Florida State University’s student senate is scheduled to vote on a resolution on Wednesday that calls on the university to divest from companies that do business in Israel.

The BDS resolution calls on “FSU trustees to review their investments and to divest from companies that violate international humanitarian law,” calling out Caterpillar, Hewlett-Packard and the U.K.-based multinational security services company G4S as examples.

FSU spokesperson Dennis Schnittker told JNS on Tuesday that while the university “supports freedom of expression, it does not tolerate discrimination of any kind.”

He said the student government “does not have oversight authority over the university or the FSU Foundation,” whose board of trustees “has a fiduciary responsibility to manage its endowment consistent with the university’s mission and independent of any outside influence. The foundation meets that obligation by investing endowment resources diversely with private fund managers, and not directly with companies.”

Schnittker also noted that were the resolution to pass, “it would be advisory and non-binding on the foundation.”

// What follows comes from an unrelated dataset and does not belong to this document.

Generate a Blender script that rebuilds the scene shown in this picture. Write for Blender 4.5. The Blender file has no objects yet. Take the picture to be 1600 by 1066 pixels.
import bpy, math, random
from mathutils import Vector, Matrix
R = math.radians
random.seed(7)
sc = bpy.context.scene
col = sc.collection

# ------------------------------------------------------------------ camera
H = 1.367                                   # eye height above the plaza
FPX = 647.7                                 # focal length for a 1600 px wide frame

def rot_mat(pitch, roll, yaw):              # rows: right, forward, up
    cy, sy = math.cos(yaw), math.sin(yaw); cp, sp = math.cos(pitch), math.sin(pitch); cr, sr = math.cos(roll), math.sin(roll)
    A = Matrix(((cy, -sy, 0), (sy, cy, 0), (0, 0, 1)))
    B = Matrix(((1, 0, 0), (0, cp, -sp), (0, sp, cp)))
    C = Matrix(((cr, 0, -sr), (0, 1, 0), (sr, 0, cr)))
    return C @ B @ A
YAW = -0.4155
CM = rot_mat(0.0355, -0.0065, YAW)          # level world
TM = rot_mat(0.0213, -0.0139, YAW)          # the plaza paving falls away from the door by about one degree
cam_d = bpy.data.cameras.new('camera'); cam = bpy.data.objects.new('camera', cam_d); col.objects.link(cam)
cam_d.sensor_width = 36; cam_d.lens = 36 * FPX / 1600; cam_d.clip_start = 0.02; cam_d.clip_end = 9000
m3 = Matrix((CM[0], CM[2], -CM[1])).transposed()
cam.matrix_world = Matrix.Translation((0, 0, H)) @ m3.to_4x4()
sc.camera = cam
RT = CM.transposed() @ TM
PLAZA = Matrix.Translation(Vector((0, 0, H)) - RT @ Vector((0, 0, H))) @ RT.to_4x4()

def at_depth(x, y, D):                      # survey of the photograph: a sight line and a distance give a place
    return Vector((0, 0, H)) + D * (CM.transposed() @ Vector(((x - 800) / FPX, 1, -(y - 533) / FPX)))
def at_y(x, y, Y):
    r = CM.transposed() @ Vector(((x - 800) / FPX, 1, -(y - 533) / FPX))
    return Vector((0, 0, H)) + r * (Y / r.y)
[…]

Over the past year, the university has experienced both positive and negative developments surrounding anti-Semitism.

In June 2020, the student senate voted against removing its president despite his anti-Semitic posts.

The following month, the university’s Student Government Association passed a resolution to adopt the International Holocaust Remembrance Alliance (IHRA) definition of anti-Semitism—a passage that wasn’t without controversy.

The next month, the university adopted the IHRA definition, which has examples of how certain criticisms of Israel can be anti-Semitic. One example is “applying double standards by requiring of it a behavior not expected or demanded of any other democratic nation,” a criticism of the BDS movement.